By The Accidental Initiate

That’s not marketing—that’s synchronicity. Go make your own. Buy it here.
“Synchronicity, as defined by Carl Jung, is an interesting coincidence only if it points to something meaningful.
Turning a page towards the end of this book I read that on this present 6th day of June that Jung died on June 6th.
Earlier in the day I learned that Europe was made safe for its present day invasion from the South by an invasion from the North which began on the sixth hour—of the sixth day—of the sixth month of 1944.
And my blanket matched the pattern of the lettering on the book” (June 6, 2015)
At this juncture, I’ve stopped trying to figure out whether I’m reading reality or just being read by it. Jung called it synchronicity, but I suspect it’s the universe playing a kind of metaphysical Battleship with my subconscious—and scoring direct hits on my blanket.
Some say synchronicity is just a meaningful coincidence. I say: It’s coincidence that got a good conduct medal.
And when it happens to me, it’s usually accompanied by a faint harmonica in the distance, as if I’ve stumbled into the closing credits of my own life’s mid-budget WWII metaphysical dramedy. Picture black-and-white newsreel footage slowly giving way to Technicolor irony—and there it is: the Landing Craft of Meaning.
I didn’t plan to match my book to my throw blanket on the anniversary of both D-Day and Jung’s death. And yet here I am—floating ashore on a symbolic vessel loaded with unresolved dreams, an unread appendix on archetypes, and a crate of government-surplus irony.
No one plans a revelation. They just… disembark.

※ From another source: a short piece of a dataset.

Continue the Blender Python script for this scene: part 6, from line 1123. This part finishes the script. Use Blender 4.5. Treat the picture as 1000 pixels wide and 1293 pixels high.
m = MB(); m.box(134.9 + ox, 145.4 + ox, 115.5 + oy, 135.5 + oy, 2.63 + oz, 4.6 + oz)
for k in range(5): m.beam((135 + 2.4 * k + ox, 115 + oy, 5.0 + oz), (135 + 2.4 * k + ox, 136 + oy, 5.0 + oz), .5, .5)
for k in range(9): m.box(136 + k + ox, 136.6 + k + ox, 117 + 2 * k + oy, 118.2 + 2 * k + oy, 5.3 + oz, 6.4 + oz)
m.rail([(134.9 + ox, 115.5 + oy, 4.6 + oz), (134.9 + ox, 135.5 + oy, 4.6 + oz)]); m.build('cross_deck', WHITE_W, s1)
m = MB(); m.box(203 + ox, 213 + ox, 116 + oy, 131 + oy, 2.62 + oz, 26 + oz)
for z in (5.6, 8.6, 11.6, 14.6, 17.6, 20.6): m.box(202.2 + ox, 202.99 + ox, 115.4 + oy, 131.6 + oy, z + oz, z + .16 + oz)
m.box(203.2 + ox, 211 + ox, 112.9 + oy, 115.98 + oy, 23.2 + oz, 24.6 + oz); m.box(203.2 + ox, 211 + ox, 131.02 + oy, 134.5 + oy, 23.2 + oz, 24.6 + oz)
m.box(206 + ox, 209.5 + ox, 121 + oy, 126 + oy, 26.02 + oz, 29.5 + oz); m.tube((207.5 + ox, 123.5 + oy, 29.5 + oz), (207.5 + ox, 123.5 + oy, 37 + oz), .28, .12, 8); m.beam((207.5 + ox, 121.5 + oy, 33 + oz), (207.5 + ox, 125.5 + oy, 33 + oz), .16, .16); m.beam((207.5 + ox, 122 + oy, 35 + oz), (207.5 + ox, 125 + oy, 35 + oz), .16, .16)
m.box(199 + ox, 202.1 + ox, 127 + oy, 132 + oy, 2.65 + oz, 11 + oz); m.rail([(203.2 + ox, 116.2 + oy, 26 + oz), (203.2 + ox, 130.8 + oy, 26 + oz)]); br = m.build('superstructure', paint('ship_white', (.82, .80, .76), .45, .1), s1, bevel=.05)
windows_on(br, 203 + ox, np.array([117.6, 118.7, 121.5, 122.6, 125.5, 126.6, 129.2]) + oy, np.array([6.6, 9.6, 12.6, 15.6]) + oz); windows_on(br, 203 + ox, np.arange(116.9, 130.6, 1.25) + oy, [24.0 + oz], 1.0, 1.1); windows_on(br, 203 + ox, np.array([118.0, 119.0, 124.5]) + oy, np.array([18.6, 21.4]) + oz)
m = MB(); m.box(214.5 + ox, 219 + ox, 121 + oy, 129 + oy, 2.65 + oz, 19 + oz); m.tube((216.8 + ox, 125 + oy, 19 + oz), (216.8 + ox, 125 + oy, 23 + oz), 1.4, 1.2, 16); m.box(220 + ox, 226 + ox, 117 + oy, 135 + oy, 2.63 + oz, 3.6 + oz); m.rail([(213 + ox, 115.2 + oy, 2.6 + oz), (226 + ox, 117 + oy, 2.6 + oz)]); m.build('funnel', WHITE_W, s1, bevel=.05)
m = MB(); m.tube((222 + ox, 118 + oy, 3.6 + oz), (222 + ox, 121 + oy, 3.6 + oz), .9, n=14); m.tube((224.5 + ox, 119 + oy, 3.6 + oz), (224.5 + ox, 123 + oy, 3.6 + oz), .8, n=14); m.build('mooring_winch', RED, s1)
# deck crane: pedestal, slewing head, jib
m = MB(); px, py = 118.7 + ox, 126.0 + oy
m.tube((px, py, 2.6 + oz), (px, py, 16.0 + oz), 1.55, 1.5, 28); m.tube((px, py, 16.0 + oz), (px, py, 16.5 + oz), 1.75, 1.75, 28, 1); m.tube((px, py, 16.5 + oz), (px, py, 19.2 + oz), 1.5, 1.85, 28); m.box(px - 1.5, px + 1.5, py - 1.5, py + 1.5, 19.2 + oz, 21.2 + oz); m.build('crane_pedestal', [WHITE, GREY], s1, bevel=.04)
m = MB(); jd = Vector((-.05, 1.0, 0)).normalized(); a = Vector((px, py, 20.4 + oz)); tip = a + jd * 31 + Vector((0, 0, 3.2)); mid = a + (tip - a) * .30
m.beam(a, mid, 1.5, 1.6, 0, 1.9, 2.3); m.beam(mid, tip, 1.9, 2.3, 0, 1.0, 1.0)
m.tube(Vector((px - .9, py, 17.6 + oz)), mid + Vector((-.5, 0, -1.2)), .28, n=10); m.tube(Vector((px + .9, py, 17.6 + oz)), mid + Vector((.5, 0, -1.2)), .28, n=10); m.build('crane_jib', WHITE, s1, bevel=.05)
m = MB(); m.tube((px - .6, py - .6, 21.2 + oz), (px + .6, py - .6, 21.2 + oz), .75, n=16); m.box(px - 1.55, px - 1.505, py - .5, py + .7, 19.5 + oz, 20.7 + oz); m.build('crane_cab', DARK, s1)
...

THE UNDERAPPRECIATED INVASION: OPERATION DRAGOON
While the world commemorates the Normandy landings of June 6, 1944, it’s worth pausing to recall that a second major Allied invasion occurred two months later: Operation Dragoon, launched on August 15, 1944. Allied troops landed in southern France—on the Riviera, no less—and rapidly took over key ports, cutting off German forces in Italy and enabling the swift Allied advance into Germany.
My father, for instance, was intentionally initiated by uncle Sam, and entered the European Theater not via the famous beaches of Normandy, but through the Riviera, arriving in December 1944 as a conscripted replacement. He was not photographed, commemorated, or mythologized—he just showed up. As most meaning does.
FROM WAR TO FURNITURE DELIVERY
In one of history’s more surreal punchlines, a World War II landing craft—originally used to storm the beaches of southern France—was later repurposed to haul furniture across the Great Lakes.¹ A PBS episode of History Detectives traces this very transformation, documenting the life of a vessel designed for combat as it evolves into a floating showroom of American domesticity. This LCT landing craft was even used by the regiment from within the division my father was assigned to.
It’s either absurdity or prophecy: a nation that once launched boats to liberate Amerikanize Europe and extend the Our Democracy franchise, later sent them to deliver recliners, all while Europe itself becomes the passive recipient of a new kind of invasion—a migrant invasion alà Camp Of The Saints.[2] This one unassimilable, and self-perpetuating. The original cargo was soldiers; the second, sectional sofas. Somewhere in between: the soul of a civilization trying to redecorate itself into meaning.

—Pfc. Earl “Socks” DiMarco, 3rd Chairborne Division
So if you’re reading this and thinking, “Wait, I just read about synchronicity somewhere else today,” well—
Welcome to the Circle.
Your landing craft’s outside.
— The Accidental Initiate
FOOTNOTES:
[1] History Detectives, Season 2, Episode 3 investigates a World War II Landing Craft Tank (LCT) believed to have participated in Operation Dragoon before being repurposed to deliver furniture across the Great Lakes. See PBS transcript here: https://www.pbs.org/www-tc.pbs.org/opb/historydetectives/static/media/transcripts/2011-04-20/203_LCT.pdf
[2] The phrase “camp of the saints” originates from Revelation 20:9, which describes the climactic moment when the enemies of God surround “the camp of the saints and the beloved city,” only to be consumed by fire from heaven. This passage symbolizes the faithful overcoming their adversaries through divine intervention.
This imagery inspired Jean Raspail’s 1973 novel The Camp of the Saints, a controversial and prophetic work imagining the collapse of Western civilization under the pressure of mass Third World migration. The novel has been both lauded for its foresight by those with eyes to see and condemned for its racial and political provocations by those in denial. Despite the controversy, it has remained a touchstone in debates over immigration and cultural survival.